Robinson v. Robinson, 248 So. 3d 174 (2018)

March 15, 2018 · District Court of Appeal of Florida, First District · No. 1D17–336
248 So. 3d 174

Kristopher Darwin ROBINSON, Appellant,
v.
Sabrina K. ROBINSON, Appellee.

No. 1D17-336

District Court of Appeal of Florida, First District.

March 15, 2018

Kristopher D. Robinson of Robinson Collins P.L., Jacksonville, for Appellant.

J. Stephen Alexander of Alexander Law Firm, LLC, St. Augustine, for Appellee.

ON MOTION FOR REHEARING, CLARIFICATION, AND REHEARING EN BANC

Per Curiam.

*175Appellant, the former husband, seeks review of the order dismissing the suit he filed against Appellee, the former wife, to set aside the mediated settlement and consent final judgment in the parties' divorce proceeding and to recover monetary damages from the former wife for civil theft. We reverse for the reasons that follow.

The former wife allegedly obtained photos of the former husband and his mistress that were "of a private nature" and then used the photos as leverage in the parties' divorce proceeding to coerce the former husband to enter into a mediated settlement that was favorable to her. The terms of the settlement were incorporated into a consent final judgment that was entered by the circuit court in Clay County in January 2014.

More than 2½ years later, after several unsuccessful attempts to modify the consent final judgment,1 the former husband filed a three-count complaint against the former wife in the circuit court in Duval County based on her "strong-arm and extortionate tactics" in the divorce proceeding. Count I sought to rescind the settlement "due to coercion and duress"; count II sought to set aside the consent final judgment "due to fraud on the court"; and count III sought damages under the civil theft statute2 stemming primarily from the former wife's having wrongfully obtained and used the photos of the former husband and his mistress to negotiate the favorable-to-her financial settlement of the parties' divorce case.

The former wife filed a motion to dismiss for improper venue or, alternatively, to transfer the case to Clay County where proceedings to modify the consent final judgment were ongoing. The former husband responded that venue was proper in Duval County because both parties now reside there, and he argued that the case should not be transferred to Clay County because, under Gordon v. Gordon , 625 So.2d 59 (Fla. 4th DCA 1993), an independent action was required to set aside the consent final judgment for fraud upon the court because it had been more than a year since the judgment was entered.

The trial court granted the motion to dismiss, reasoning that "it is apparent that the same issues raised in this case are also being litigated in [the Clay County case]." The court reiterated this point in the order denying the former husband's motion for rehearing, explaining that "the issues raised in [the former husband]'s complaint in this case are and should be litigated in the Clay County case." The court thereafter entered a final order dismissing this case with prejudice.

This appeal followed.

Based on our de novo review,3 we agree with the former husband that the *176trial court should not have dismissed the case with prejudice based on the venue motion filed by the former wife.
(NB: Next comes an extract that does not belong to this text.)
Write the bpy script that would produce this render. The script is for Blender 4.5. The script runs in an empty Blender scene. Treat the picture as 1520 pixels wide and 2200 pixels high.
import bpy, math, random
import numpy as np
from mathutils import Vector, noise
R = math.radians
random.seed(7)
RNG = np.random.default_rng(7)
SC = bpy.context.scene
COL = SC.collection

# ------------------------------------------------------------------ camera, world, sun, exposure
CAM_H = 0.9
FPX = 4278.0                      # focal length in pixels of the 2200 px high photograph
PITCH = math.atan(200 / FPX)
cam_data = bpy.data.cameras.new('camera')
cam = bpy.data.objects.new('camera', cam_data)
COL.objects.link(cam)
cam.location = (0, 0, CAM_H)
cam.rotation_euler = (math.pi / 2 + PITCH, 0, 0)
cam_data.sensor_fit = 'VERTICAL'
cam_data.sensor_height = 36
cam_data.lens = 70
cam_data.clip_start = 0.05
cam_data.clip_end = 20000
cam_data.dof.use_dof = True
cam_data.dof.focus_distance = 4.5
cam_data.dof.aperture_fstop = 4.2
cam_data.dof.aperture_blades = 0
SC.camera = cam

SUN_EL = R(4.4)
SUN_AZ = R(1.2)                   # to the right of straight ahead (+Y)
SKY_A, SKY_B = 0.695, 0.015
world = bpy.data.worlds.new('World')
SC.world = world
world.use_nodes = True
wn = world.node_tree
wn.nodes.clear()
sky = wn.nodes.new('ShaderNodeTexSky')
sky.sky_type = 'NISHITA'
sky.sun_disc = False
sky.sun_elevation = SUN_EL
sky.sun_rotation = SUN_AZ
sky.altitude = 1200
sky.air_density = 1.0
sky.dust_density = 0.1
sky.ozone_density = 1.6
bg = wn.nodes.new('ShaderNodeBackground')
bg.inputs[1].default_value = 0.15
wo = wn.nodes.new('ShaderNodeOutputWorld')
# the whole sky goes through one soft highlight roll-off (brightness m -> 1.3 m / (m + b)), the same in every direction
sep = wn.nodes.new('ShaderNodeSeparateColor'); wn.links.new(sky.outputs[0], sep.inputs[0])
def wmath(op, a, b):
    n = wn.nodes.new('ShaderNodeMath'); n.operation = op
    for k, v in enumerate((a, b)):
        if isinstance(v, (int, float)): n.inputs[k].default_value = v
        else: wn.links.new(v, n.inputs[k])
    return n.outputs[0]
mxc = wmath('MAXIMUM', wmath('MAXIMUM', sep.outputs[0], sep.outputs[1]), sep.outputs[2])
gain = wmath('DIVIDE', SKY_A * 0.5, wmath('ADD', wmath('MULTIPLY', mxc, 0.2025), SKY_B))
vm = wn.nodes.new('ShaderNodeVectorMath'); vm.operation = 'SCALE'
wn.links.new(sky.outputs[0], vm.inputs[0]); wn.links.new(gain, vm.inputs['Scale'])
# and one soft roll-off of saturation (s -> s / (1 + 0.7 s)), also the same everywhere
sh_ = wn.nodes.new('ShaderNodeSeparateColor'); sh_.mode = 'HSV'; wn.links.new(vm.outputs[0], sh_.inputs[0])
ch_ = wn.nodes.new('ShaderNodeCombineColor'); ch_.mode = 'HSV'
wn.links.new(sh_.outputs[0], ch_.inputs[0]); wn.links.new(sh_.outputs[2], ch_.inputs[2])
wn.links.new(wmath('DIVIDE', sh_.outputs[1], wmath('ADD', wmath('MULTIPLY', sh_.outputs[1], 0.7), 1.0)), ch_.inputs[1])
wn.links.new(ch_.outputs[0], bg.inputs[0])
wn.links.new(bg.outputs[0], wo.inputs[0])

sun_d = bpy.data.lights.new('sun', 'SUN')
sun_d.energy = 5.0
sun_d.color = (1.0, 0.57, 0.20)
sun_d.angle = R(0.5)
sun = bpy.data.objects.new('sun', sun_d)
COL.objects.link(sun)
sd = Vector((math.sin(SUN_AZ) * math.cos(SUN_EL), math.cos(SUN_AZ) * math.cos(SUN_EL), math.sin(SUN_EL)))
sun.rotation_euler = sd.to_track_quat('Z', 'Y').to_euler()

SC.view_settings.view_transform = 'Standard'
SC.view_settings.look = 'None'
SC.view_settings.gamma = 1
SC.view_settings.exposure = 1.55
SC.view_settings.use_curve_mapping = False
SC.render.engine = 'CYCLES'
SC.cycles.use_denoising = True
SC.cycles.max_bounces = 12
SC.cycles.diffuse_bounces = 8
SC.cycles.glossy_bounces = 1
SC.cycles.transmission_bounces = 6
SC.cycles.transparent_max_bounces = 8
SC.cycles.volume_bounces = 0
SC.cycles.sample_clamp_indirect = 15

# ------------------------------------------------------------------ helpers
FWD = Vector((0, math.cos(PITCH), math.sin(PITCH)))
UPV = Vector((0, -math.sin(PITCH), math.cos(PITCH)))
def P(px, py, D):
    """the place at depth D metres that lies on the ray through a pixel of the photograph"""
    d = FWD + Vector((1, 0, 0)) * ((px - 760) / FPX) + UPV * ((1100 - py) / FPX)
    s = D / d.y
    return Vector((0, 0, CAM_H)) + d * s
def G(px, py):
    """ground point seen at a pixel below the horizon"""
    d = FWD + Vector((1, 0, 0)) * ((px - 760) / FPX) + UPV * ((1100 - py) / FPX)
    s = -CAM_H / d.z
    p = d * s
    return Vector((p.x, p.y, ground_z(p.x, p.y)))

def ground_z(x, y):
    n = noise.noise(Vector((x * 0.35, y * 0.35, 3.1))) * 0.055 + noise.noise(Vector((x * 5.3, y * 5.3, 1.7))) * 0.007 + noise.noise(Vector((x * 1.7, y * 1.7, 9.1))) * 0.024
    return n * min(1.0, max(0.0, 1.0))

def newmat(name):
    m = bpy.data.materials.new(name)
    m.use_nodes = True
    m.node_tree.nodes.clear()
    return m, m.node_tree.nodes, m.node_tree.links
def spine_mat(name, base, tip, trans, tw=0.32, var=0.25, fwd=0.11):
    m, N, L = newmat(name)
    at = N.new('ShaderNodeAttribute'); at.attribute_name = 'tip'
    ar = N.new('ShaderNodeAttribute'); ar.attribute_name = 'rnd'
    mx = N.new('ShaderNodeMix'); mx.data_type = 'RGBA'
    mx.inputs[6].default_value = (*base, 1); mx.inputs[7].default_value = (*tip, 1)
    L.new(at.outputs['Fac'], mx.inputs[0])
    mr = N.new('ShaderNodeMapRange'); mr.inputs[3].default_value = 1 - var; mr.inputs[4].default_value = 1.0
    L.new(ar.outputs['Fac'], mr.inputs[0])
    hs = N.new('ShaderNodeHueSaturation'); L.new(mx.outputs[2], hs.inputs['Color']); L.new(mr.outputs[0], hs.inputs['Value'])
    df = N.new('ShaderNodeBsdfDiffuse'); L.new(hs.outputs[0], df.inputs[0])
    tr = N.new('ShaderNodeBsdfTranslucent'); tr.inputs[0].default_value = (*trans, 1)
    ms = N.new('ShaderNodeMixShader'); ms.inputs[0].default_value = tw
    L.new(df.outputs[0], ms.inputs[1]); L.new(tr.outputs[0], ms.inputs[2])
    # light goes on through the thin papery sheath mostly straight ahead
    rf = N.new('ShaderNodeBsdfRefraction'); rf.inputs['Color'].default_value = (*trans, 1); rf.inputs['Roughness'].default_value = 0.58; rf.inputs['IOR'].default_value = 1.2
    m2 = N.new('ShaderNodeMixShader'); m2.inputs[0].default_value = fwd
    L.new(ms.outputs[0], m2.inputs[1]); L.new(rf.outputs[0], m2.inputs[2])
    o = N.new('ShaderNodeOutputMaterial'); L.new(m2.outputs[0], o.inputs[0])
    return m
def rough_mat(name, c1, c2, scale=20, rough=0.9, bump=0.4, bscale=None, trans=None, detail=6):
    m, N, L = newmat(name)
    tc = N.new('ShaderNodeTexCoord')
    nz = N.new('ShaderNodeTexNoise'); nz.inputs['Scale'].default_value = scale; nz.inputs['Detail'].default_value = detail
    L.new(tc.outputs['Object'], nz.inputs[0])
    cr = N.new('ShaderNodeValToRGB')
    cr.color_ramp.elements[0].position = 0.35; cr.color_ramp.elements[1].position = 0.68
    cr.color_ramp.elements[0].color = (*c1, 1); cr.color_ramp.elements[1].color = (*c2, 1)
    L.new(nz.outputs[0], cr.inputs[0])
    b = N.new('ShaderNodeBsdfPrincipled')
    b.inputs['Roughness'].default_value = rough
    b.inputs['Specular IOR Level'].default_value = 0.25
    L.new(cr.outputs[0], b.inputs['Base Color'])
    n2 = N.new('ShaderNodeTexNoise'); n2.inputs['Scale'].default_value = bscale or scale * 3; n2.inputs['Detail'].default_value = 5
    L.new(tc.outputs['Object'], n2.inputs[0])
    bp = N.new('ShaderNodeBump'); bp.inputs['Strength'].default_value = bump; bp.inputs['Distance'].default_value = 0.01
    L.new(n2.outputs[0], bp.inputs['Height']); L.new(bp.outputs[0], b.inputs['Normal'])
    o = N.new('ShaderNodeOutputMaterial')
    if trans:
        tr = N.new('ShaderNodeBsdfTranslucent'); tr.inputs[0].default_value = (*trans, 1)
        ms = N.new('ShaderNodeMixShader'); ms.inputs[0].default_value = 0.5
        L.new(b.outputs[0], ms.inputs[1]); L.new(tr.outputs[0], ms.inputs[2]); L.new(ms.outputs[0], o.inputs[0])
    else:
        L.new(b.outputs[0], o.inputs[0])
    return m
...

Venue was proper in Duval County because both parties reside there, see § 47.011, Fla. Stat., and transfer-not dismissal-is the proper remedy where the trial court determines that there is a more convenient forum, see § 47.122, Fla. Stat. Moreover, abatement-not dismissal-would have been the proper remedy if the trial court was correct in concluding that the issues raised in this case were the same as those being litigated in the earlier-filed Clay County case. See Dhondy v. Schimpeler , 528 So.2d 403 (Fla. 3d DCA 1988).

Although the trial court's legal reasoning was incorrect, our original opinion4 nevertheless affirmed the dismissal order under the "tipsy coachman" doctrine. See Dade County School Board v. Radio Station WQBA , 731 So.2d 638, 644 (Fla. 1999) ("[I]f a trial court reaches the right result, but for the wrong reasons, it will be upheld if there is any basis which would support the judgment in the record."). We now conclude, however, that the potential grounds for dismissal discussed in our original opinion should be addressed by the trial court in the first instance if raised by a proper motion.

Accordingly, the dismissal order is reversed and the case is remanded to the trial court for further proceedings consistent with this opinion.

REVERSED and REMANDED .

Lewis and Winsor, JJ., concur. Wetherell, J., concurs with opinion.

Wetherell, J., concurring.

I join the revised opinion because, unfortunately, the "tipsy coachman" doctrine cannot be stretched far enough to affirm the dismissal of the former husband's suit in its entirety. However, because the suit-which comes on the heels of the former husband's two prior unsuccessful attempts to obtain relief from his obligations under the consent final judgment-appears to be nothing more than an untimely and meritless1 case of "buyer's remorse,"

*177the trial court should consider imposing sanctions on the former husband under section 57.105, Florida Statutes, if and when the suit is dismissed on remand.